JCB has made one of the biggest investments in its history to develop what it claims is the off-highway sector’s cleanest engine in readiness for incoming emissions legislation.

The company has invested around £80million in researching and developing a new combustion system for the new JCB ‘Ecomax T4’ 4.4 litre engine - the latest generation of JCB Dieselmax engine - which is now undergoing full in-field testing before going into production in 2012 to meet Tier 4 interim/Stage 3B legislation.

To achieve the next round of emissions regulations, JCB Power Systems has worked closely with research and development specialist Ricardo to develop the Twin Vortex Combustion System which is capable of meeting Tier 4 interim/Stage 3B legislation without the need for any form of exhaust aftertreatment. There are consequent benefits in terms of reduced fuel consumption, lower total cost of ownership, improved reliability and greater package flexibility through the elimination of potentially bulky and expensive aftertreatment, which give this system clear advantages for mid-range off-highway equipment manufacturers and engine customers. Alan Tolley, JCB’s Director of Engine Programmes, said: “Meeting Tier 4 emissions legislation is a massive challenge but also a huge opportunity for innovation; an opportunity to come up with a solution that has real advantages for our customers.

We believe the result is not only the off highway sector’s cleanest engine, but a first for our industry.
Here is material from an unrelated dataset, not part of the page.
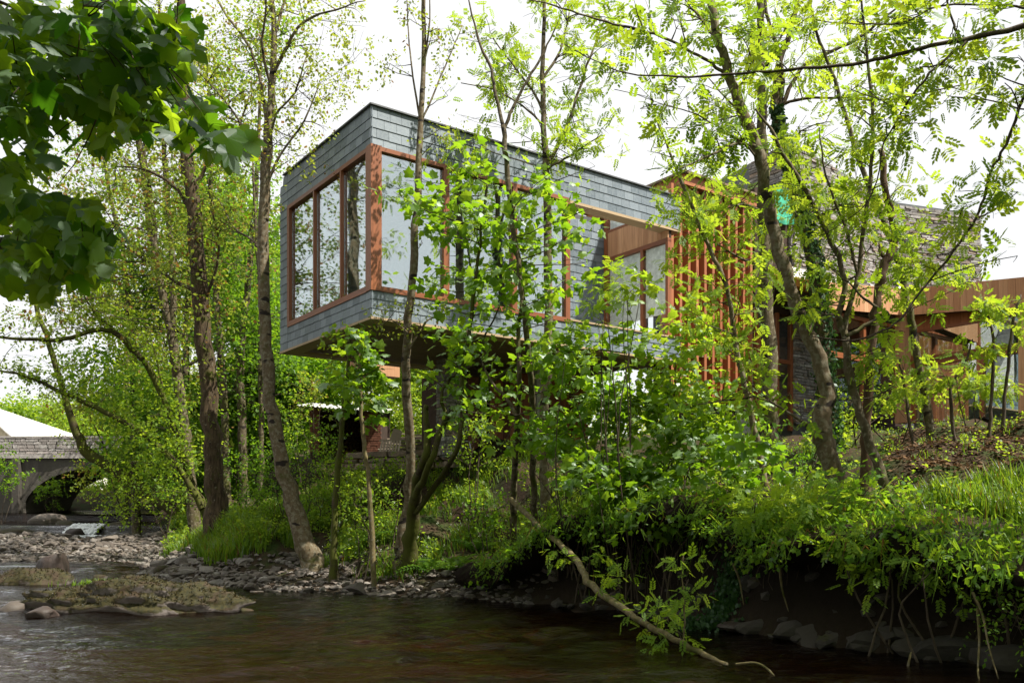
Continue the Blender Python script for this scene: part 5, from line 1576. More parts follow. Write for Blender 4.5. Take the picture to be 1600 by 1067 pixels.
    for (x, y, r, n) in [(1060, 290, 38, 12), (1100, 300, 40, 12), (1140, 290, 36, 10), (1080, 340, 40, 13), (1130, 340, 40, 12), (1160, 370, 36, 10), (1060, 400, 36, 10), (1110, 400, 38, 11), (1150, 430, 36, 9), (1215, 250, 30, 8), (1240, 300, 30, 8), (1260, 180, 32, 9), (1230, 130, 32, 9), (1215, 350, 28, 7), (1220, 420, 28, 6), (1040, 330, 30, 8), (1050, 450, 30, 8), (1210, 30, 34, 10), (1250, 60, 30, 8), (1180, 330, 24, 5)]:
        t.cpx(x, y, 16.2 + random.uniform(-1.4, 1.2), r, r * .75, max(2, int(n * (.45 if x < 1165 else .6))))
    t.done()

    # ivy-clad trunk
    t = Tree('ivy_tree', 'dark trunk wrapped in ivy in front of the stone tower', gpos(1292, 17.6), 'ash', 'ash', 'b_dark', .21, per=5, splen=.26)
    tr = t.px([(1296, 690, 36), (1290, 620, 31), (1284, 540, 30), (1276, 440, 29), (1262, 370, 27), (1245, 310, 25), (1226, 240, 23), (1214, 190, 21), (1210, 150, 17), (1218, 100, 13), (1240, 30, 10), (1255, -40, 6)], 17.6, 'trunk', True, 10)
    ls = [[(1214, 180, 13), (1222, 130, 11), (1212, 70, 9), (1198, 20, 7), (1192, -50, 4)], [(1220, 170, 10), (1250, 110, 9), (1290, 85, 8), (1340, 60, 7), (1380, 30, 5), (1430, -10, 3)], [(1216, 165, 8), (1255, 155, 6), (1320, 152, 5), (1390, 155, 4), (1470, 140, 3), (1520, 130, 2)], [(1262, 340, 6), (1300, 330, 5), (1340, 300, 3)]]
    for l in ls:
        s_ = t.px(l, 17.6, dY=random.uniform(-1, 1), sides=6); t.auto(s_, 7, .8, .2, 1, .4, 2)
    for (x, y, r, n) in [(1280, 130, 32, 9), (1310, 200, 32, 10), (1260, 230, 30, 9), (1300, 250, 32, 9), (1330, 240, 30, 8), (1340, 170, 30, 7), (1380, 120, 30, 6), (1310, 90, 30, 7), (1340, 40, 30, 7), (1290, 40, 30, 8), (1400, 60, 28, 5), (1340, 320, 30, 8), (1370, 300, 28, 7), (1300, 330, 30, 8), (1320, 400, 28, 6), (1420, 20, 28, 5), (1250, 20, 30, 8), (1240, 340, 26, 6)]:
        t.cpx(x, y, 17.4 + random.uniform(-1.2, 1.2), r, r * .75, max(2, int(n * .6)))
    # ivy sheath
    pp, rr = tr; rng = t.rng; n = 3400
    k = rng.uniform(.05, .72, n) * (len(pp) - 1); i = k.astype(int); f = (k - i)[:, None]
    C = pp[i] * (1 - f) + pp[np.minimum(i + 1, len(pp) - 1)] * f; R = rr[i]
    an = rng.normal(.2, 1.3, n); O = np.stack([np.cos(an), -np.abs(np.sin(an)) * np.sign(rng.random(n) - .25), np.zeros(n)], 1)
    P = C + O * (R * rng.uniform(1.0, 1.75, n))[:, None]
    lv = Leaves(); V, T = place(SMALL, P, np.array([0, 0, -1.0]) + rng.normal(0, .5, (n, 3)), O + rng.normal(0, .35, (n, 3)), rng.uniform(.06, .11, n))
    lv.add(V, T, np.repeat(rng.random(n), 4)); lv.build('ivy', M['ivy'], t.root)
    t.done()

    # many-stemmed tree on the edge of the bank
    t = Tree('hazel_tree', 'greenish many-stemmed tree leaning left over the right bank', gpos(1404, 11.2), 'ash', 'ash', 'b_grey', .18, per=5, splen=.22)
    a = t.px([(1408, 822, 27), (1388, 770, 23), (1362, 700, 20), (1342, 640, 18), (1326, 580, 17), (1321, 530, 15), (1312, 490, 14), (1320, 440, 11), (1304, 390, 11), (1280, 340, 10), (1254, 290, 9), (1230, 250, 8), (1205, 205, 6), (1180, 170, 4)], 11.2, 'trunk', True, 9)
    b = t.px([(1318, 520, 12), (1330, 470, 11), (1342, 420, 10), (1352, 340, 9), (1362, 260, 8), (1364, 180, 7), (1356, 90, 6), (1348, 20, 5), (1342, -40, 3)], 11.2, 'limb')
    c = t.px([(1340, 430, 7), (1322, 360, 6), (1300, 300, 5), (1285, 250, 4), (1280, 200, 2)], 11.2, 'limb')
    d = t.px([(1322, 525, 9), (1360, 505, 8), (1388, 492, 7), (1365, 478, 6), (1335, 450, 4), (1300, 420, 2)], 11.0, 'limb')
    for s_ in (a, b): t.auto(s_, 14, .5, .45, 1, .4, 2)
    for (x, y, r, n) in [(1340, 350, 32, 6), (1310, 290, 30, 6), (1370, 370, 30, 6), (1260, 400, 34, 7), (1300, 440, 30, 6), (1230, 340, 30, 6), (1380, 540, 30, 6), (1370, 580, 30, 6), (1280, 480, 28, 5), (1400, 600, 26, 5), (1250, 460, 30, 6), (1320, 230, 28, 5)]:
        t.cpx(x, y, 11.2 + random.uniform(-1, 1), r, r * .75, n)
    t.done()

    t = Tree('broken_tree', 'reddish-brown bare stem with a kink and snapped top', gpos(1354, 11.6), 'ash', 'ash', 'b_brown', .16, per=4, splen=.22)
    t.px([(1352, 720, 22), (1354, 660, 20), (1358, 580, 19), (1364, 510, 18), (1374, 450, 17), (1384, 408, 19), (1398, 382, 17), (1396, 350, 15), (1384, 300, 14), (1380, 260, 13), (1376, 232, 10)], 11.6, 'trunk', True, 9)
    t.px([(1384, 405, 8), (1375, 395, 7), (1374, 380, 3)], 11.6, 'limb', sides=5)
    for (x, y, r, n) in [(1400, 310, 24, 5), (1410, 290, 20, 4)]: t.cpx(x, y, 11.6, r, r * .8, n)
    t.done()

    t = Tree('ash_tree', 'slim light grey trunk in front of the garden wing corner', gpos(1456, 16.4), 'ash', 'ash', 'b_grey', .20, per=5, splen=.26)
    a = t.px([(1456, 706, 19), (1446, 620, 17), (1434, 560, 16), (1424, 500, 15), (1410, 440, 14), (1392, 380, 12), (1362, 300, 11), (1338, 240, 10), (1318, 170, 9), (1298, 110, 7), (1276, 50, 6), (1262, -10, 4)], 16.4, 'trunk', True, 8)
    t.auto(a, 16, .8, .4, 1, .4, 3)
    for (x, y, r, n) in [(1430, 400, 30, 8), (1460, 420, 30, 8), (1450, 370, 26, 7), (1400, 470, 28, 7), (1490, 400, 28, 7), (1440, 450, 28, 7), (1520, 440, 26, 6)]: t.cpx(x, y, 15.5, r, r * .7, n)
    t.done()

    # thin pale stem
    t = Tree('ash_sapling', 'thin pale stem slanting left in front of the timber fins', gpos(1184, 13.6), 'ash', 'ash', 'b_pale', .21, per=5, splen=.24)
    a = t.px([(1190, 720, 14), (1178, 670, 13), (1164, 600, 12), (1150, 540, 11), (1142, 480, 10), (1132, 440, 10), (1112, 395, 9), (1088, 340, 8), (1066, 285, 7), (1045, 235, 5), (1025, 185, 3)], 13.6, 'trunk', True, 8)
    t.auto(a, 14, .55, .3, 1, .4, 3)
    for (x, y, r, n) in [(1090, 430, 34, 9), (1120, 470, 34, 9), (1070, 480, 34, 8), (1150, 500, 30, 7), (1180, 480, 26, 6), (1200, 430, 26, 5), (1170, 420, 28, 6), (1130, 540, 30, 7), (1180, 560, 26, 5), (1020, 230, 24, 4), (1100, 360, 30, 6), (1160, 460, 28, 7)]:
        t.cpx(x, y, 13.4 + random.uniform(-1, 1), r, r * .75, max(2, int(n * .55)))
    t.done()

    # slim saplings on the leaf-littered slope
    for (lab, path, cl) in [
        ('short crooked sapling on the slope below the side window', [(1492, 690, 7), (1486, 640, 7), (1488, 600, 6), (1510, 560, 5), (1520, 530, 3)], [(1480, 590, 22, 5), (1510, 560, 22, 5), (1465, 580, 18, 4)]),
        ('straight thin sapling on the slope, left of a pair at the right edge', [(1546, 690, 8), (1548, 640, 7), (1551, 580, 7), (1552, 530, 6), (1545, 500, 5), (1535, 470, 3)], [(1540, 500, 24, 6), (1520, 490, 22, 5), (1560, 520, 22, 5), (1530, 540, 20, 4)]),
        ('thin dark sapling nearest the right edge of the slope', [(1566, 680, 8), (1570, 620, 7), (1576, 560, 7), (1584, 500, 6), (1596, 460, 4)], [(1580, 470, 24, 6), (1590, 540, 22, 5), (1560, 480, 22, 5), (1590, 600, 24, 5)]),
        ('thin upright dark sapling beside the cedar corner column', [(1426, 690, 7), (1418, 640, 6), (1412, 600, 5), (1405, 560, 3)], [(1410, 570, 22, 6), (1430, 600, 22, 5), (1400, 610, 20, 5)])]:
        t = Tree('sapling', lab, gpos(path[0][0], 16.2), 'ash', 'ash', 'b_twig', .22, per=5, splen=.22)
        t.px(path, 16.2, 'trunk', True, 6)
        for (x, y, r, n) in cl: t.cpx(x, y, 16.2 + random.uniform(-.5, .5), r, r * .7, n)
        t.done()

    # tree outside the right edge whose boughs cross the sky
    t = Tree('overhanging_ash', 'long dark boughs reaching in from the right edge across the sky', (7.6, 8.4, gz1(7.6, 8.4)), 'ash', 'ash', 'b_twig', .20, per=5, splen=.26)
    b0 = np.array([7.6, 8.4, gz1(7.6, 8.4) - .2])
    t.stem([b0, b0 + [0, .1, 2.0], b0 + [-.1, .1, 4.2], b0 + [.1, .2, 6.5], b0 + [0, .3, 9]], [.2, .17, .14, .10, .05], 'trunk', 10)
    a = t.px([(2044, 60, 22, 8.45), (1900, 10, 18, 8.45), (1780, -10, 16, 8.5), (1690, 22, 14, 8.6), (1600, 42, 12, 8.8), (1510, 62, 10, 9), (1470, 68, 9, 9), (1400, 86, 8, 9.2), (1330, 100, 7, 9.3), (1230, 110, 6, 9.5), (1140, 116, 5, 9.6), (1060, 120, 4, 9.8), (980, 114, 3, 10), (930, 95, 2.5, 10), (880, 68, 2, 10)], 9, 'limb', sides=7)
    b = t.px([(1512, 63, 7, 9), (1470, 100, 6, 9), (1440, 130, 5, 9), (1415, 165, 5, 9.1), (1395, 200, 4, 9.2), (1380, 232, 3, 9.2), (1365, 300, 3, 9.3), (1330, 340, 2, 9.4), (1280, 370, 2, 9.5)], 9, 'limb', sides=6)
    c = t.px([(1500, 60, 6, 9), (1488, 30, 5, 9), (1475, -10, 4, 9)], 9, 'limb', sides=5)
    d = t.px([(2044, -60, 16, 8.45), (1880, -110, 13, 8.45), (1760, -60, 10, 8.5), (1640, 90, 9, 9.2), (1600, 150, 7, 9.6), (1572, 225, 6, 9.8), (1548, 270, 6, 9.9), (1540, 300, 6, 10), (1525, 340, 6, 10), (1490, 392, 6, 10), (1440, 455, 5, 10), (1405, 500, 5, 10), (1370, 520, 4.5, 10), (1330, 532, 4, 10), (1270, 525, 2, 10)], 10, 'limb', sides=6)
    e = t.px([(2044, -110, 14, 8.45), (1880, -130, 11, 8.45), (1760, -80, 8, 8.5), (1620, 5, 6, 9), (1560, 8, 5, 9), (1470, 10, 4, 9), (1410, 35, 3.5, 9), (1340, 38, 3, 9), (1275, 32, 2, 9)], 9, 'limb', sides=6)
    for s_ in (a, b, d, e): t.auto(s_, 9, .5, .3, 1, .2, 2, 1.0, .007)
    for (x, y, r, n) in [(1400, 40, 26, 4), (1430, 110, 26, 4), (1380, 25, 22, 4), (1450, 90, 24, 4), (1500, 120, 30, 5), (1540, 100, 28, 5), (1570, 130, 26, 4), (1480, 150, 24, 3), (1590, 90, 22, 3), (1560, 290, 26, 4), (1590, 300, 22, 3), (1510, 320, 20, 3), (1590, 400, 24, 3), (1530, 15, 26, 4), (1330, 140, 22, 3)]:
        t.cpx(x, y, 9.6 + random.uniform(-.8, .8), r, r * .7, n)
    for k in range(34):
        q = np.array([7.8 + random.gauss(0, 1.3), 8.2 + random.gauss(0, 1.6), random.uniform(5.6, 12)])
        t.clump(q, (.7, .7, .5), 14)
    t.done()

    # fallen trunk slanting into the river
    t = Tree('fallen_trunk', 'thin fallen trunk slanting down the bank into the dark water, sprouting leaves', W(800, 785, 16.2), 'ash', 'pale', 'b_log', .16, 'fallen tree', per=5, splen=.2)
    a = t.px([(798, 780, 11, 16.4), (840, 820, 12, 15.2), (880, 855, 13, 14.0), (905, 880, 15, 13.3), (925, 915, 15, 12.5), (980, 955, 14, 11.3), (1040, 990, 13, 10.4), (1090, 1017, 13, 9.8), (1135, 1040, 10, 9.25)], 12, 'trunk', sides=9)
    b = t.px([(1068, 1005, 4, 10.1), (1070, 960, 3.5, 10.1), (1066, 900, 3, 10.1), (1068, 865, 2, 10.1)], 10, 'limb', sides=5)
    for (x, y, Y, r, n) in [(1068, 870, 10.1, 16, 3), (1074, 905, 10.1, 16, 3), (1070, 935, 10.1, 16, 3), (1000, 950, 10.9, 26, 6), (1030, 965, 10.5, 26, 6), (1060, 985, 10.1, 24, 5), (950, 905, 12.1, 24, 6), (920, 880, 12.9, 22, 5), (890, 865, 13.5, 20, 4), (1010, 985, 10.7, 20, 3), (970, 915, 11.8, 18, 3)]: t.cpx(x, y, Y, r, r * .6, n)
    t.done()
    mb = MB(); mb.tube(spline([W(1150, 1037, 9.1), W(1180, 1035, 9.0), W(1200, 1045, 8.9), W(1215, 1062, 8.6)], 4), [.012] * 12 + [.006], 5)
    tag(mb.build('driftwood_twig', M['b_log'], None, True), 'thin pale twig poking from the dark water beyond the fallen trunk end', 'twig')
    for (lab, pts) in [('bare pale stick hanging into the water at lower right', [(1520, 925, 9.0), (1535, 960, 8.8), (1545, 1010, 8.6), (1560, 1060, 8.4)]), ('second bare stick crossing the hanging one at lower right', [(1527, 950, 8.9), (1530, 1000, 8.8), (1528, 1050, 8.5), (1534, 1075, 8.4)]),
                       ('pale root hanging down the shaded bank beside the stone block', [(1218, 885, 11.3), (1222, 920, 11.3), (1232, 955, 11.2)]), ('thin root hanging in the dark hollow', [(1145, 880, 11.9), (1155, 905, 11.9), (1162, 945, 11.8)]), ('short pale stake at the waterline at lower right', [(1418, 1045, 9.2), (1422, 1025, 9.2), (1424, 1018, 9.2)])]:
        mb = MB(); P = spline([W(*p) for p in pts], 4); mb.tube(P, np.linspace(.016 if 'root' not in lab else .022, .006, len(P)), 5)
        tag(mb.build('stick', M['b_log'], None, True), lab, 'stick')
tree_list()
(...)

“The expectation for the first part of Tier 4 interim/Stage 3B legislation was that to achieve these really low particulate levels you needed to fit a Diesel Particulate Filter (DPF). But when you look at that technology for our particular part of the market, namely mid-range construction equipment, we see there are some real disadvantages with that solution, in particular increased fuel consumption through increased back pressure to the engine. Also, in many applications load cycles are light and the DPF doesn’t self regenerate so you have to force it to do so and it needs fuel to do it.“

“Our strategy therefore has been to meet Tier 4 interim emission standards without a DPF but also to achieve this without any exhaust after-treatment.
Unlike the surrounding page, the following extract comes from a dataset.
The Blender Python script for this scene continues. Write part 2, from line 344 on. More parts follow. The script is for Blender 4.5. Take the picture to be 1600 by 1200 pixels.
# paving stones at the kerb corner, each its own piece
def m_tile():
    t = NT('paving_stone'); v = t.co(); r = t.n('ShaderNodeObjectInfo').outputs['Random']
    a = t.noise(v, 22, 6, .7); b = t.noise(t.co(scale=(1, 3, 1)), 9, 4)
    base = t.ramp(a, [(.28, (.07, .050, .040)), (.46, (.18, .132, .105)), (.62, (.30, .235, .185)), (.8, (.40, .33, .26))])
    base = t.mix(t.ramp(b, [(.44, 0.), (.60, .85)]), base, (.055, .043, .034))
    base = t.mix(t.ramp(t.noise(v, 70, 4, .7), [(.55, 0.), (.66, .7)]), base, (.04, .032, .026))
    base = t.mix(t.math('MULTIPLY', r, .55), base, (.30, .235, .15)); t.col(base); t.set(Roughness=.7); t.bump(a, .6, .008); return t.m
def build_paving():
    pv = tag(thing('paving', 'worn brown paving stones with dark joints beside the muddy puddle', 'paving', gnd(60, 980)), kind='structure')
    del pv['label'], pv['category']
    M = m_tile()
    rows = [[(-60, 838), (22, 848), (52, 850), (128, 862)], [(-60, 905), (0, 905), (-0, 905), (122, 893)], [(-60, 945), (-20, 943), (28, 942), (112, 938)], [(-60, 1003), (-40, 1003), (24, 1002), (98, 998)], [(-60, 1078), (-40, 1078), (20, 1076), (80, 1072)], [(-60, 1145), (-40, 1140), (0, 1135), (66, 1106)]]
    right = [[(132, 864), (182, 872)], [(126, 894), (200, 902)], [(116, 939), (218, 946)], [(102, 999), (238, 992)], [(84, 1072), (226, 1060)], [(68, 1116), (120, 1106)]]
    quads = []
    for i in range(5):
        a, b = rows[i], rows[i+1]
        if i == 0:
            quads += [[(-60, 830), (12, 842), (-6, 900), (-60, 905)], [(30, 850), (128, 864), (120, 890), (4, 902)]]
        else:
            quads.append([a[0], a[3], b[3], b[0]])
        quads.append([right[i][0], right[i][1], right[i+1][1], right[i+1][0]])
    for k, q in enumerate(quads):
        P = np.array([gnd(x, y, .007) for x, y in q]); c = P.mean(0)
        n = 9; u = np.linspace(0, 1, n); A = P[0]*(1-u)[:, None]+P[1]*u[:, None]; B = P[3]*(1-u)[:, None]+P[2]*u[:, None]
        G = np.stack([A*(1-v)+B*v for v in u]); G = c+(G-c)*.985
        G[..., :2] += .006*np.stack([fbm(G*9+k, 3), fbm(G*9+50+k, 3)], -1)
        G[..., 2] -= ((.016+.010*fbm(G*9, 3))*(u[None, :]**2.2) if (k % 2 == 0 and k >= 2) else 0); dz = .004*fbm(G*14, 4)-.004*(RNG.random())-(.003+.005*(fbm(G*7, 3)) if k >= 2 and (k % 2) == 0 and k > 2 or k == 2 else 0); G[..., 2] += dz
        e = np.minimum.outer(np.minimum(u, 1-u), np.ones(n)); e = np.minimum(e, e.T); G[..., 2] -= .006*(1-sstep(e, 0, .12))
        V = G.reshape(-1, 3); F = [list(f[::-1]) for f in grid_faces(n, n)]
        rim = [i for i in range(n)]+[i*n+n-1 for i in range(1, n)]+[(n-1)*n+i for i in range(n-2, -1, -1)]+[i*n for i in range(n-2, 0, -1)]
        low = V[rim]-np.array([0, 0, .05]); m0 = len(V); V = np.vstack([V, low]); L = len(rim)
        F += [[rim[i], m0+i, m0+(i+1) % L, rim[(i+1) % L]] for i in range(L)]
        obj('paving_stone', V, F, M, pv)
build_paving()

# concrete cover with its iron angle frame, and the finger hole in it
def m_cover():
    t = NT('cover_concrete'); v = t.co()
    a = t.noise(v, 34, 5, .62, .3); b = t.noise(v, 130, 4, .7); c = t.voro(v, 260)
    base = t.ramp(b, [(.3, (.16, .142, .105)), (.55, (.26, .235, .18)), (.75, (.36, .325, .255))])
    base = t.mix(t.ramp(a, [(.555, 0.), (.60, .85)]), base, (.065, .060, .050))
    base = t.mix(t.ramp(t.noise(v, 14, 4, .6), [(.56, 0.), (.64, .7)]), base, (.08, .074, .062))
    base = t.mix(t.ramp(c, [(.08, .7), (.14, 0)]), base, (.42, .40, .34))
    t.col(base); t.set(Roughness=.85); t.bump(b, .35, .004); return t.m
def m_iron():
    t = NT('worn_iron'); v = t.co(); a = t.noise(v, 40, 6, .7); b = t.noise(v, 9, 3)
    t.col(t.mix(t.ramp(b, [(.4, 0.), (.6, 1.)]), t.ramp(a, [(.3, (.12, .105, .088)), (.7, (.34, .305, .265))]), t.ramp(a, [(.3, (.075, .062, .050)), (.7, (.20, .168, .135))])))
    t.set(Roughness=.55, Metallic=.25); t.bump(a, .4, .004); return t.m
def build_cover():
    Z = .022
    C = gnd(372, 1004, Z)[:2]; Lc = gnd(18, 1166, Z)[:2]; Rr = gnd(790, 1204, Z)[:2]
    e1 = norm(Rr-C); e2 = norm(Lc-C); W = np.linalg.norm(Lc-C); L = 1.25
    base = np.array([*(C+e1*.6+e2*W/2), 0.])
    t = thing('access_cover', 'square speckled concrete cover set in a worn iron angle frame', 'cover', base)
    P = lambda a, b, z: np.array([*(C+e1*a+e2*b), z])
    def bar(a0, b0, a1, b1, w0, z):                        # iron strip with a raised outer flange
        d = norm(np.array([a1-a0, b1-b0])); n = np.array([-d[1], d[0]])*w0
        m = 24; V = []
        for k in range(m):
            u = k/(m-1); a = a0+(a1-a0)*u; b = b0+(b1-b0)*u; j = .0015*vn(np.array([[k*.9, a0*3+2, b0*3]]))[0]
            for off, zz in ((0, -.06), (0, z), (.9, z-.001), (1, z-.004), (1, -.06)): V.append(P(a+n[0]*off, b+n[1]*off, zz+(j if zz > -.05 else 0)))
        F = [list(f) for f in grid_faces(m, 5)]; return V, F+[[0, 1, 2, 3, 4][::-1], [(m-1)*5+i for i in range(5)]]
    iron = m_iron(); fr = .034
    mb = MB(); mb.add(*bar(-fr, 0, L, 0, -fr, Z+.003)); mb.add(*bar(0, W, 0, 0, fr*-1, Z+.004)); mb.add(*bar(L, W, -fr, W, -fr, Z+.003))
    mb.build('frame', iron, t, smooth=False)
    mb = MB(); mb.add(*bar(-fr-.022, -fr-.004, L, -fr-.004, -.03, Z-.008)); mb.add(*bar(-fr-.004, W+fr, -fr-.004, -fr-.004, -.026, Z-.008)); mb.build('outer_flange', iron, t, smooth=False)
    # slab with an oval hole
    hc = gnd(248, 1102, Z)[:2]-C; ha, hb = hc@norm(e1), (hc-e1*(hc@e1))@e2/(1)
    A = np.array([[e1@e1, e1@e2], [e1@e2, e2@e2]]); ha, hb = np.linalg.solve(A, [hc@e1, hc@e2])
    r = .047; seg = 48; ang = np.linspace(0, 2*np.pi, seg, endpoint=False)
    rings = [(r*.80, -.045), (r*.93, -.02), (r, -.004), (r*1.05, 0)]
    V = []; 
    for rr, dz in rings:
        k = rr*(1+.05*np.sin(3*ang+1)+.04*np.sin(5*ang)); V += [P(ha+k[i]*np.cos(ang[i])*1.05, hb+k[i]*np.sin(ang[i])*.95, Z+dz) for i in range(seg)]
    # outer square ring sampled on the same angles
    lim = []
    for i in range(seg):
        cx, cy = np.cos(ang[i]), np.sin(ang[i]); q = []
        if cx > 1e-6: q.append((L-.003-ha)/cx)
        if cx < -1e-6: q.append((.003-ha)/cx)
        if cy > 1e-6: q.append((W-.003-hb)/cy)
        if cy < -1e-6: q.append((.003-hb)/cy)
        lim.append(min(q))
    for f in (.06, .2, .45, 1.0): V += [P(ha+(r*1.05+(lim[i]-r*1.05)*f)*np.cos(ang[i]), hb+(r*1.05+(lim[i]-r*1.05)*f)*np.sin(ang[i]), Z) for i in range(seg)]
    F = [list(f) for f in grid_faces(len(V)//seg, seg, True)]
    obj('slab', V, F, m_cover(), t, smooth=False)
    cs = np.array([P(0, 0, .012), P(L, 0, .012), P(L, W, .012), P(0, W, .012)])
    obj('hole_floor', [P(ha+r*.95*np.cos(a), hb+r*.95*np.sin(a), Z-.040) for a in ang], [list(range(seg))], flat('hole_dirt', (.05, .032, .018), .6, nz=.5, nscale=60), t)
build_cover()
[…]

We have focussed our research and development efforts on a high efficiency combustion system; in other words we have made sure we don’t create the pollutants to start with rather than try and deal with them later. This approach also gives us very low fuel consumption levels.

“The solution we have come up with gives significant advantages for our customers for packaging and integration. On machines there is not much spare room in the engine compartment and we had a lot of discussion about how to optimise the machines, their design and functionality. The risk with something like Tier 4 is that in order to package everything you have to compromise those elements and we were not willing to do that which is what drove us to pursue a different technology solution.”